The moment of victory for activists has finally arrived as politicians in Berlin, Germany have agreed to change street names associated with atrocities committed by German colonial powers during their occupation of Namibia.
After more than a decade of debate, the lawmakers voted on Wednesday night to recommend new names for streets in the area known as the “African Quarter.”
The German colonisers of what was then called South West Africa now Namibia killed tens of thousands of indigenous Herero and Nama people in 1904-1908 massacres. Historians have since referred to it as the first genocide of the 20th century.
Streets in African Quarter in the northwest of the German capital bear names of some of the people behind those atrocities, such as Lüderitzstraße, after Franz Adolf Lüderitz, the founder of South West Africa.

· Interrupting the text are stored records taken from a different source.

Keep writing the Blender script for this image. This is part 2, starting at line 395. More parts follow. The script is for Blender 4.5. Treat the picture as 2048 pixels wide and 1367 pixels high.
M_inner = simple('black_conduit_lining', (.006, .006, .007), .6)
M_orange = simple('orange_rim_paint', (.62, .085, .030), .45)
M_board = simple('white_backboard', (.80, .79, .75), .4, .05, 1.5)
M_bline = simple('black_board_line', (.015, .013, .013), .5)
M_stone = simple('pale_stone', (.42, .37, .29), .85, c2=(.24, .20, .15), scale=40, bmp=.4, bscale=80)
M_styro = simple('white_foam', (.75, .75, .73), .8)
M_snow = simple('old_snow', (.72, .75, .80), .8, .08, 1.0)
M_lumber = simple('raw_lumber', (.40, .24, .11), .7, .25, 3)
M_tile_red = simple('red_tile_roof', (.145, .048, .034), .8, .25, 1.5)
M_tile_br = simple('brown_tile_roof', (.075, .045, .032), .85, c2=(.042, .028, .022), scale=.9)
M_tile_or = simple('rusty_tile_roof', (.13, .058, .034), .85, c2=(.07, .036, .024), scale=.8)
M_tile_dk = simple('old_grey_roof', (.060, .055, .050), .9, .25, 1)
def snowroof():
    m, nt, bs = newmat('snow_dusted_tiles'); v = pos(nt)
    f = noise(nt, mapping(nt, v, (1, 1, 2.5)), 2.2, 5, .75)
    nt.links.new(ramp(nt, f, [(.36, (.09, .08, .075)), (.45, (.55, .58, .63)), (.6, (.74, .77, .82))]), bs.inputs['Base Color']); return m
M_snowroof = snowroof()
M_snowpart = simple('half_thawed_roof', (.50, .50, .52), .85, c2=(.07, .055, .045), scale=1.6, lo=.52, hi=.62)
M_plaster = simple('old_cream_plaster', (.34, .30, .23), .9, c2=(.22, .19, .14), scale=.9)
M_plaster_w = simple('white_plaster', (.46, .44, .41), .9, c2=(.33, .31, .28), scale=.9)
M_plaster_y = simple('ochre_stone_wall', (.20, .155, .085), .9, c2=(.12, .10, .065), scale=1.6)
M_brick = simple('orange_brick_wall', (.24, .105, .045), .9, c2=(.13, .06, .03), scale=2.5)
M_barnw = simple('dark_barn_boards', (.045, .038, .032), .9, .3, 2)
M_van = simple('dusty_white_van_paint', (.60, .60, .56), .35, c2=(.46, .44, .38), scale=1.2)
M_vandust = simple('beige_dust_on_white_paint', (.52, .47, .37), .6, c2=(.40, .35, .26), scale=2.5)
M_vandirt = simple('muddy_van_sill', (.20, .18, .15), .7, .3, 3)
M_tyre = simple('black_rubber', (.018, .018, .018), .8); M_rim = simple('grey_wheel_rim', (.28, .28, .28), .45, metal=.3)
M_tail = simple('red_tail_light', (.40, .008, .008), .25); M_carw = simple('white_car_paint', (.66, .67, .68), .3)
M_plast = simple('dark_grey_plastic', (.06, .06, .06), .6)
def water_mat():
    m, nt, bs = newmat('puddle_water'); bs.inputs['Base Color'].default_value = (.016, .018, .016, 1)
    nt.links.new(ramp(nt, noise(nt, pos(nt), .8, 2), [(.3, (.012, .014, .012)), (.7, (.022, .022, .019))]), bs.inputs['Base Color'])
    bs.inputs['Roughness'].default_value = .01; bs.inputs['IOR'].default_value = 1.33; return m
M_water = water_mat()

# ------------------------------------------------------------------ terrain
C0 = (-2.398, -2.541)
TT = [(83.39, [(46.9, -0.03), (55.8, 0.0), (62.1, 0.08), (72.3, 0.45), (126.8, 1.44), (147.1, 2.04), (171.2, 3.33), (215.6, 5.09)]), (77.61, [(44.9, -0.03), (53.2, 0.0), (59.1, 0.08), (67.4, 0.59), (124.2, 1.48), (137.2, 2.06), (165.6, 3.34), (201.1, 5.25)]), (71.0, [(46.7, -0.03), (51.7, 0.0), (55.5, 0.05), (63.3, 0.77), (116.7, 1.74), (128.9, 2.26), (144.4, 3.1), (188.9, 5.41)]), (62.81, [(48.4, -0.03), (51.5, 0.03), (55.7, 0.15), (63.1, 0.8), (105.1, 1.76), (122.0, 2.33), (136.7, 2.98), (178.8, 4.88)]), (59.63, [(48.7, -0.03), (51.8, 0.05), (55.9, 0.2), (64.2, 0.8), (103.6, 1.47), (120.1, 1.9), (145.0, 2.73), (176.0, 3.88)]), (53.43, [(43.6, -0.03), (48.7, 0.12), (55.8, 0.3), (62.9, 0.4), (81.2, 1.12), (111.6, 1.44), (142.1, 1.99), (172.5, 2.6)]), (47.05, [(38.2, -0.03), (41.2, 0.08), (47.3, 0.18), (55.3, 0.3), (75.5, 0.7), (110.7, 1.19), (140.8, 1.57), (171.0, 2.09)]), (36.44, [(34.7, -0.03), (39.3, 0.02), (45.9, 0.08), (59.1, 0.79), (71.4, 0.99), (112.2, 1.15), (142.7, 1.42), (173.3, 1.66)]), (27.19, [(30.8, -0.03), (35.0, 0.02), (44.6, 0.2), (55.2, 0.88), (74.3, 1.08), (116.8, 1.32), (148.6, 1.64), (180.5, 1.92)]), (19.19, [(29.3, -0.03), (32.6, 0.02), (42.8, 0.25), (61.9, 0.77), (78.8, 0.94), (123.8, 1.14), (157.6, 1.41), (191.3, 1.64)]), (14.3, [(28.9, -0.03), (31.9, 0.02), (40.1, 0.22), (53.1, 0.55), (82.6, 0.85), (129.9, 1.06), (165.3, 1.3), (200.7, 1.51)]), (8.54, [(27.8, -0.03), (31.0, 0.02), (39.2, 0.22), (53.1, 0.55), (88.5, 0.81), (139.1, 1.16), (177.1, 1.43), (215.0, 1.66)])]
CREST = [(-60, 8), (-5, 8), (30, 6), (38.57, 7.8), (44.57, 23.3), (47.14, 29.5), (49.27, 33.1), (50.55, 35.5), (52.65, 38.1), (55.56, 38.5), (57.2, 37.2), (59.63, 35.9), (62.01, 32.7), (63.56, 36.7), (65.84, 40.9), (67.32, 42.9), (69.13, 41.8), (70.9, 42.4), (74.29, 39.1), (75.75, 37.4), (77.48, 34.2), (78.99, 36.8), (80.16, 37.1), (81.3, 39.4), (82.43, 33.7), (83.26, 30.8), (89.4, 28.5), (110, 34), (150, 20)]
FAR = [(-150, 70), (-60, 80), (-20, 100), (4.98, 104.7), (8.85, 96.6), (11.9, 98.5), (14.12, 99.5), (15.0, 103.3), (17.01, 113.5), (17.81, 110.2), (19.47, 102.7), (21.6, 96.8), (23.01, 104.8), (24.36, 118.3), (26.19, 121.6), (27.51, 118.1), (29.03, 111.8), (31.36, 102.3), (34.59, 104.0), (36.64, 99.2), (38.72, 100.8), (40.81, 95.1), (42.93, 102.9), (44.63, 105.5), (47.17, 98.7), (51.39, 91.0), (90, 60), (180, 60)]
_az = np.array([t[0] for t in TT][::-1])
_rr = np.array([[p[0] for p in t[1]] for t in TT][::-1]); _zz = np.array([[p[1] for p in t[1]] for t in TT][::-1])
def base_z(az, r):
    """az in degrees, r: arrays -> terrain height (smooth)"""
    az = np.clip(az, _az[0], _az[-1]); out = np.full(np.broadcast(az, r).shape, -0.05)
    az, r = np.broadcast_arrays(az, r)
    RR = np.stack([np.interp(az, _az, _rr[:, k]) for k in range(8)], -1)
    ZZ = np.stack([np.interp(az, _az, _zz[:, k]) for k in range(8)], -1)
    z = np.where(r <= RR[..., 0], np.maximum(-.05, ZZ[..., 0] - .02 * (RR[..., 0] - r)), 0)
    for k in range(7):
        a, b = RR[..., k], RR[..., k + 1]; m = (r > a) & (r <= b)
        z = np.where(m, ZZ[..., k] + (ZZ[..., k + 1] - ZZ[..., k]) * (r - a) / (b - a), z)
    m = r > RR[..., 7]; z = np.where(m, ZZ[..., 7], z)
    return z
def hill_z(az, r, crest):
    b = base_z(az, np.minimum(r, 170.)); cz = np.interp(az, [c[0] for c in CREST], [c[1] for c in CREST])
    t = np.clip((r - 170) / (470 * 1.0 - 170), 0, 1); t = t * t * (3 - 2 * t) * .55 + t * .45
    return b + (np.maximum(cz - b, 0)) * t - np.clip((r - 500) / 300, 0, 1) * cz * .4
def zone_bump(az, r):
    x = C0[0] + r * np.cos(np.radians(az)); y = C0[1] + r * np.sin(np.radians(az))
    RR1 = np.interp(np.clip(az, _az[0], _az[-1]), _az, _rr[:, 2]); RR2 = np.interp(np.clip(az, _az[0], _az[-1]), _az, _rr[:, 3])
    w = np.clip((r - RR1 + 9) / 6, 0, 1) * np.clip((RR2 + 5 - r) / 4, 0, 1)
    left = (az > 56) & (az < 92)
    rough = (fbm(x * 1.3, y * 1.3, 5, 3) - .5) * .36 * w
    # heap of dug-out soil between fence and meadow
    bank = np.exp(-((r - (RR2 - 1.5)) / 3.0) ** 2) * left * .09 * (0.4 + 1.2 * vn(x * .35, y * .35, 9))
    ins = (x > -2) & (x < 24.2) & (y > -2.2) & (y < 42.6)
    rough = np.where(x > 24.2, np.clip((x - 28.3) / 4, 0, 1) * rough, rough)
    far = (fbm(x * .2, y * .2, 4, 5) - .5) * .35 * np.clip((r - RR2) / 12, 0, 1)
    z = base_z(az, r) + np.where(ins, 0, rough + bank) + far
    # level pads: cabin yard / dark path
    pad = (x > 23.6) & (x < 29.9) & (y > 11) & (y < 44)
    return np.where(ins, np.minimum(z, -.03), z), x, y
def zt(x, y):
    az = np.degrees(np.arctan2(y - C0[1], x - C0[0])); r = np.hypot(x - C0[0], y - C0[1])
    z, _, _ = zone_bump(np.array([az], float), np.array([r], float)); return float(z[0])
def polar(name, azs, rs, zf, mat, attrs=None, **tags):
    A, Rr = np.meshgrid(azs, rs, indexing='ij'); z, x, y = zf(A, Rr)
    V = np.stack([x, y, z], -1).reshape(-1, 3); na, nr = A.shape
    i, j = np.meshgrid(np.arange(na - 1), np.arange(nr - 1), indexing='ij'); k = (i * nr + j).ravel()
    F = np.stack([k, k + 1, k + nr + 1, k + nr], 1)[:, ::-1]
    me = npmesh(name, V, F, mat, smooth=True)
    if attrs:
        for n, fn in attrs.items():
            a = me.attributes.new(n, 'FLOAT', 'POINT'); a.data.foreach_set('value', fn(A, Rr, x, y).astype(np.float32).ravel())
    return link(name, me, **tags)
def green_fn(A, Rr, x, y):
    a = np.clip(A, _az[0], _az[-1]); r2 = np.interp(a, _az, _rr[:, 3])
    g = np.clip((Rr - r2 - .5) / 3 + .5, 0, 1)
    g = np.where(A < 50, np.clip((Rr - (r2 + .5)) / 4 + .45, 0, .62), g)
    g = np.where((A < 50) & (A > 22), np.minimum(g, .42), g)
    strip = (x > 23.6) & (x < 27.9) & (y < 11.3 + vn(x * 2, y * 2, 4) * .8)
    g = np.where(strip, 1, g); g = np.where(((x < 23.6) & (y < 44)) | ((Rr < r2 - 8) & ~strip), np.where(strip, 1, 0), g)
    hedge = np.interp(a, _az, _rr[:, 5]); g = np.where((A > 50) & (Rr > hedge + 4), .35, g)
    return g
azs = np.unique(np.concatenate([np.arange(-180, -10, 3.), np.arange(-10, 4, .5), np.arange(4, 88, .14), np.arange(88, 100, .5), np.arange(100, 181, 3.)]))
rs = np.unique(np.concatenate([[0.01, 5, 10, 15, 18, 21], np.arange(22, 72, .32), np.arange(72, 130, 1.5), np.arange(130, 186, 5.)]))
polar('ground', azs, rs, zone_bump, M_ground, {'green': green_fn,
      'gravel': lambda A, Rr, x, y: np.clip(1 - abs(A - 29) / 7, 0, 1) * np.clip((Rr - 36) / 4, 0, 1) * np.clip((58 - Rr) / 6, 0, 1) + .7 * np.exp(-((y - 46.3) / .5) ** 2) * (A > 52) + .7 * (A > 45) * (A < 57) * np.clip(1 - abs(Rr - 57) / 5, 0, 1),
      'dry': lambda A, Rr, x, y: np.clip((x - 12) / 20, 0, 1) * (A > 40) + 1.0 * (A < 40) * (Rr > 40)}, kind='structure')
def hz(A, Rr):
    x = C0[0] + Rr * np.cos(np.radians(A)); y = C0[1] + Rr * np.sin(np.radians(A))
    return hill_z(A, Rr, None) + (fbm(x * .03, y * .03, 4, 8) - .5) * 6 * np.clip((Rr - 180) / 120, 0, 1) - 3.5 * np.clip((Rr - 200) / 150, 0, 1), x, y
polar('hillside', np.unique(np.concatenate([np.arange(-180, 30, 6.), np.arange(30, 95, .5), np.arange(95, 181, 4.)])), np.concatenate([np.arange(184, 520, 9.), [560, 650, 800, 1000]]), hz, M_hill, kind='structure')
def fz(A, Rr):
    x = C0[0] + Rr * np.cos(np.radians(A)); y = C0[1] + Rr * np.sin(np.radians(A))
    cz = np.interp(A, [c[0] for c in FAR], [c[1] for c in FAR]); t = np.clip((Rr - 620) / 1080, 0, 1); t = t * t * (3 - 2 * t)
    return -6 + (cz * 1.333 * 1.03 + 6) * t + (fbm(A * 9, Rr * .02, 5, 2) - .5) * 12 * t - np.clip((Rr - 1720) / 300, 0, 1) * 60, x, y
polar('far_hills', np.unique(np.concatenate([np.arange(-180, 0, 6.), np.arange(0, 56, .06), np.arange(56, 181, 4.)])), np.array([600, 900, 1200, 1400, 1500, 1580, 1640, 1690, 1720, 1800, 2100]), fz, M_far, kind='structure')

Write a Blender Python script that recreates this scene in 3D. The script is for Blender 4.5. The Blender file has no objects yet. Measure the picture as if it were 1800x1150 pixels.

Many have since described this as a form of glorification of colonialism and its bloody consequences.
The latest development is that those names on the streets are now going to be dropped and replaced with those of freedom fighters such as Anna Kakurukaze Mungunda, a Herero woman who played a key role in Namibia’s independence movement.
Other streets according to news site AFP will now be called Maji Maji Boulevard, Cornelius Frederiks Street, and Bell Square.
Maji Maji was a battle cry used in the freedom struggle while Cornelius Frederiks led the Nama people’s resistance.
Bell Square is after the freedom fighter Rudolf Douala Manga Bell who was a Duala king in today’s Cameroon.
He, along with his wife Emily, resisted land grabs by white colonisers.